Changganli
In the convincing novel Changganli, four friends witness China’s emergence as a modern power.
Jiwen’s novel Changganli depicts the post-Mao transitions that brought China into modernity in under a generation.
In 1986, the citizens of Nandu gather to celebrate the Chinese New Year. Yousang and her twin brother, Yangyang, are there, as are Xiaoliang, Hanfei, and Lei. The book follows these characters and their families from middle school through to middle age. Each faces opportunities, changes, and rifts unknown to previous generations.
The book pronounces its dominant themes from the beginning. Nandu’s oldest neighborhood, Changganli, is the home of the iconic Zhonghua Gate, which dates back to a time long before liberation. Some cherish the gate as a vital link to the past; others see it as a relic that’s ripe for modernization. Likewise: Hanfei resents the pressure he feels to join the family’s lantern-making profession, but Xiaoliang is so entranced with the tradition that he sneaks tools and materials from home to make them in secret. Both decisions illustrate another theme in modern China: the placement of personal wishes above strict adherence to tradition. A more chilling example of the divide between the past and the present comes through Yousang, who is familiar with the site where her father died, but has been denied both memories and knowledge of why he was put to death.
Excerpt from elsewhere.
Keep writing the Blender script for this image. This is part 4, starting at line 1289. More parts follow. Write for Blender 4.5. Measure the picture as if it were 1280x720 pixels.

Yousang and Hanfei’s story lines are the most detailed, but the characters who occupy secondary roles are also developed in realistic terms, and each character’s story is engaging. As the friends grow older, the story expands to include their educations abroad, careers, and marriages, among other events that shift them forward.
Still, the novel is uneven. Within it, long discussions are devoted to local political histories and debates on ethics within journalism; these have a soporific effect, and they make the characters seem like artificial constructs present to represent specific talking points. As the characters grow older, these discussion fade from the narrative, though. They are replaced by messages drawn from the characters’ life experiences and choices. The book’s most effective descriptions draw on the natural world and are associated with Yousang, who’s most at ease with old Nandu, and whose choice of career merges past and present concerns.
In the convincing romance novel Changganli, four friends witness China’s emergence as a modern power.